When used consistently, mannerisms provide a tangible, physical component to your character, making them feel like a person you could actually observe.
6. Make Them Change: The Necessity of the Character Arc
A truly realistic character doesn’t remain static. Throughout the story, they must grow and evolve based on the challenges, failures, and triumphs they face. This journey is commonly called the character arc.
The Core of the Arc
A satisfying narrative requires the character to learn a crucial lesson or adopt a new worldview.
Starting Point vs. Ending Point: Define what lie or false belief the character holds at the start (e.g., Self-reliance is the only way) and what truth they must adopt by the end (e.g., Vulnerability is strength).

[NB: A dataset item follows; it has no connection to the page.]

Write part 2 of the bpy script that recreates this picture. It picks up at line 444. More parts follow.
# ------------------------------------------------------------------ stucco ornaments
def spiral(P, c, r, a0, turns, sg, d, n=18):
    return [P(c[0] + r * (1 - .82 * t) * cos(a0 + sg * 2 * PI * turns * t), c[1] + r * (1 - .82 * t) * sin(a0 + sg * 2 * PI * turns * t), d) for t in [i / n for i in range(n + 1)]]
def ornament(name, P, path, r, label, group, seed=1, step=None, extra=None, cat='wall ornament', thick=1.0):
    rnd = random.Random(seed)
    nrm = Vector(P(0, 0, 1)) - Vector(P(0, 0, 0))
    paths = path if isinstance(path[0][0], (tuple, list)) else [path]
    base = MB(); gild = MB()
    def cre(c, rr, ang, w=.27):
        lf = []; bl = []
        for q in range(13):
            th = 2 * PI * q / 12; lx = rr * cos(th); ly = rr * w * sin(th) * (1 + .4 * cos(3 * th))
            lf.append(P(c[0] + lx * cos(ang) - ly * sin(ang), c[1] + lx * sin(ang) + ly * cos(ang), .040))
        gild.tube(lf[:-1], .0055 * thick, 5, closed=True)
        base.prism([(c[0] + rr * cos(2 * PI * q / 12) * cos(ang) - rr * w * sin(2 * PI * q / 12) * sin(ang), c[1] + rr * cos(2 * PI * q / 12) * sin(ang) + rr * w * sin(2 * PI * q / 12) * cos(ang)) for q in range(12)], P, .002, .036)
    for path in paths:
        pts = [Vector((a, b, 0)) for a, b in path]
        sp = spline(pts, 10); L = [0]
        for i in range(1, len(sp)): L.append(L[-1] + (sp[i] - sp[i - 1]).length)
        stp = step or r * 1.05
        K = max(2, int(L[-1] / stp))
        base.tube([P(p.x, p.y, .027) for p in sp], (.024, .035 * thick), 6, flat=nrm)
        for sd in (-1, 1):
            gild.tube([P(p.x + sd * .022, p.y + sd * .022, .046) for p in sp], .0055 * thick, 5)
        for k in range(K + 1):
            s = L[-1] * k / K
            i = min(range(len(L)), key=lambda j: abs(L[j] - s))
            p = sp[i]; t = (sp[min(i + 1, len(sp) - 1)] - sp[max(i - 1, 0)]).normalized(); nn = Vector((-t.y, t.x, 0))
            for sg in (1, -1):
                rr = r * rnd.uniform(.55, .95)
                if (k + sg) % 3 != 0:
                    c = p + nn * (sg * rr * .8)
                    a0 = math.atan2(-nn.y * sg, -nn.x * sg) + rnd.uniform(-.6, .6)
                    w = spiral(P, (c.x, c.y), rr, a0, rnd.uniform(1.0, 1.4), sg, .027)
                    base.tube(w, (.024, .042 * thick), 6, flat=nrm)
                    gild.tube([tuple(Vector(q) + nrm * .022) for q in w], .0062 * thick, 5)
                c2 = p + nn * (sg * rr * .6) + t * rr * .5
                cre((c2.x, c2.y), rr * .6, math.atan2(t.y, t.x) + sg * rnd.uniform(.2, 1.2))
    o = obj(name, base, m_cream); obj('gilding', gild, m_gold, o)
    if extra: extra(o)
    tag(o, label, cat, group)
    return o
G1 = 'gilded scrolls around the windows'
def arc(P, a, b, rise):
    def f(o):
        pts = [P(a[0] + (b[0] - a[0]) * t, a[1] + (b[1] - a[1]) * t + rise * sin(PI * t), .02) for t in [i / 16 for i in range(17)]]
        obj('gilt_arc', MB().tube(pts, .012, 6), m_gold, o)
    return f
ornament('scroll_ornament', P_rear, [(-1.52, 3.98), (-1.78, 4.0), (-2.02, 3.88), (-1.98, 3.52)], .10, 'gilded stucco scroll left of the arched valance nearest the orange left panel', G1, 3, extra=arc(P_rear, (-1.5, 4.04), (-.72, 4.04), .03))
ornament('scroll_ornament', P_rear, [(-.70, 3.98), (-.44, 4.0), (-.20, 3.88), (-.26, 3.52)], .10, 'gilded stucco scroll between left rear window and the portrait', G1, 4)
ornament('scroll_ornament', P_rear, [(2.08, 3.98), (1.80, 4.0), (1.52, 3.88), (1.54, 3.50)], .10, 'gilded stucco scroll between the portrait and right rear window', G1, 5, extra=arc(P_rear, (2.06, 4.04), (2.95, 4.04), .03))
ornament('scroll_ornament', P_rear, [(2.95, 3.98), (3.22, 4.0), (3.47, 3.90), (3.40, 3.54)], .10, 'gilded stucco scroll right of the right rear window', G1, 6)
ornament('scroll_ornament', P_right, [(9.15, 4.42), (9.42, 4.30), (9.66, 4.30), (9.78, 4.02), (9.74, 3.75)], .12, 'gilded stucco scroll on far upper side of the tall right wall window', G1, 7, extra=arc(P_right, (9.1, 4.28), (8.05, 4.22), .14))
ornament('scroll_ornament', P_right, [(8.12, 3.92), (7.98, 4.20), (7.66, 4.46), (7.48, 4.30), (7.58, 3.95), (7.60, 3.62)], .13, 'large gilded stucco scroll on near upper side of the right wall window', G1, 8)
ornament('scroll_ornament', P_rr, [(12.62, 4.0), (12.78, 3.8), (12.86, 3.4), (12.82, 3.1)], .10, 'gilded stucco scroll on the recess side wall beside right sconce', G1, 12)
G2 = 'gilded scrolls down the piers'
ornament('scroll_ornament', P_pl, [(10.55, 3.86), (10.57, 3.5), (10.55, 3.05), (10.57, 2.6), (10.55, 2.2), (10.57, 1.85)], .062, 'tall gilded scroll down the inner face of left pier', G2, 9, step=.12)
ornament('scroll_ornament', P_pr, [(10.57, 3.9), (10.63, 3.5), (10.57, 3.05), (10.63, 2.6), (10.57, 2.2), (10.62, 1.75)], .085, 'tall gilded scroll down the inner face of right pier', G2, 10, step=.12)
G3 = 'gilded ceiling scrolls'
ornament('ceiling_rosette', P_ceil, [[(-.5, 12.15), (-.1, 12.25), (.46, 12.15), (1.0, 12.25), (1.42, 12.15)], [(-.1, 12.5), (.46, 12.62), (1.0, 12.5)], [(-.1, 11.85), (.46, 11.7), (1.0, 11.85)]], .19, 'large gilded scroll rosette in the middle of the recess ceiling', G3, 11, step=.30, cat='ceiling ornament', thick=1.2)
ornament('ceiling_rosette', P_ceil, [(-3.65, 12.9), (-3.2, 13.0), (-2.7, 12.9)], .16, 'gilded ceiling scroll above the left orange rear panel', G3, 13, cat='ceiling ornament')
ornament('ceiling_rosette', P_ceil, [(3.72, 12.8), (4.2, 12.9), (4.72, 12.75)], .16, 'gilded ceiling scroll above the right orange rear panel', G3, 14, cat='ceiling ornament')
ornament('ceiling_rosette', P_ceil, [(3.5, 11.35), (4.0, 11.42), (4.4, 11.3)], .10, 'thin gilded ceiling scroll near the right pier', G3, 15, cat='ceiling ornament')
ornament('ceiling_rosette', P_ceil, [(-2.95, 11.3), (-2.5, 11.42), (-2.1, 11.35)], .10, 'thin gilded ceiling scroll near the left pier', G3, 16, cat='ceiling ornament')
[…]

The Transformation: The change can be subtle (e.g., becoming slightly more compassionate) or dramatic (e.g., a total philosophical shift). However, this change is essential for a satisfying narrative. A character who ends the story the exact same person they were at the start leaves the reader feeling like the journey itself was pointless.
The character arc ties all the other elements together, showing how their flaws, motivations, and backstory force them into a process of meaningful transformation.
Conclusion
Creating a realistic character is a process of layering, adding one detail at a time to build a person that feels genuine and relatable. By giving them flaws, clear motivations, and room to grow, you can craft a character who will resonate with your readers long after they’ve turned the final page.
Checklist
Flaws & Imperfections
What is their biggest weakness or flaw?
How does this flaw affect their relationships or decisions?

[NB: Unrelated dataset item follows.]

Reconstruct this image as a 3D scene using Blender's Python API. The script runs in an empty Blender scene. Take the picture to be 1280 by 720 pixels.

Do they try to hide it, deny it, or embrace it?
Motivations & Goals
What is their main goal in life, or in this story?
Why do they want it?
What are they willing to sacrifice to get it?
Who, or what stands in their way?
Backstory
What key childhood or past events shaped them?
What is their greatest fear, and where did it come from?
Which parts of their past still haunt them?
Do they have secrets that influence how they act?
Voice & Dialogue
Do they use formal or casual speech?
Do they have favourite phrases, slang, or filler words?
How do they express emotion when speaking (sarcasm, bluntness, hesitation)?
Does their background (class, culture, education) show in their speech?
Mannerisms
What’s their posture, or way of moving?
Do they have habits (chewing lip, tapping fingers, twirling hair)?
How do they show emotions physically (nervous tics, confident gestures)?
Do they dress practically, fashionably, or carelessly?
Character Arc & Change
What lesson or truth must they learn during the story?
How do they start emotionally and mentally vs. how do they end?
Do they grow, regress, or resist change entirely?
What event or decision forces their transformation?